I told Mr Smith recently that I'm so used to the non brand stuff that when I happen to have the brand of something like "real Cheerios" I'm like "holy crap" that's amazing. But there is a reason why I settle for non brand stuff, which really in ignorance, is just fine. So for Mr Smith to remember the cereal I mentioned, is cute. But I'm all "gracious that big box probably cost $6 too much."

I'm sure I mentioned Almond Joys & Oreos at some point too. I'm not positive on the Moosetracks ice cream. He knows that it takes me forever to eat ice cream because I can't eat a lot at once, but that I always choose the ice cream that is not boring. The second part of me being difficult is that I don't really have favorites. My preferences change depending on my mood.

But for the record, just to get it out there, I think mint oreo has been my longest standing ice cream preference. Although I typically just get that in shake form at Cook Out once in a blue moon. I honestly don't think I have a favorite candy. Or dessert. I can only tell you in the moment. When I do spend money on those kinds of things, I want it to be 100% worth it, so that's why surprises give me anxiety.

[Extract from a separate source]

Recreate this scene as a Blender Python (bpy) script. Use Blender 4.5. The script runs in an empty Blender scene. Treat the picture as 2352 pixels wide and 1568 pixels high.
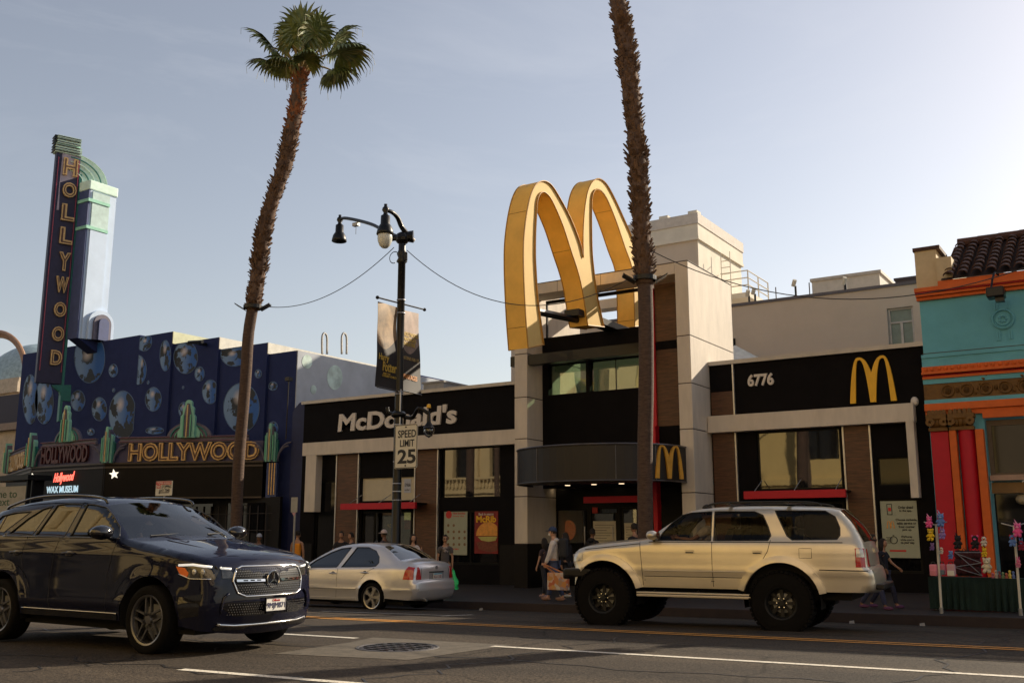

To add clarification to all those who don't understand why I wouldn't like surprises . . . I'm just a control freak. I always feel like people try to surprise you in a sense to excite you, but it almost never excites me. It makes me nervous because I know my reaction will always falter to their expectations. I just come at things way too practically and even negatively (ugh I had that fault). I could always think how else that money should have been spent. Mr Smith said he knows I would have been 10xs happier  (not that I wasn't happy) if he put it in a box and shipped it to me, lol. I just laughed as I rolled over in bed because there is a lot of truth to that. I love packages and I love putting new things away. It's just really hard for me to accept others spending money on me. Things that aren't necessary. So in that way, it's very hard to get me a good surprise. One where I don't say where is the receipt, I'll take it back, haha. 

Dont I just sound like a party pooper? Don't worry, Mr Smith is almost the same. And he already knows all this. He knows that I will ask him if he paid full price. He knows to tell me it doesn't matter, I can't have the receipt, and just to get over it. And so I did. 

Monetary gifts are not our love language. 

We don't normally buy gifts, but when we do, 99% of it will be edible.

even if this was just something small. So is sparkling cider over carryout pizza watching Netflix on the couch. That's how we roll. That's honestly how we love it. Well, that's how Part I goes any way.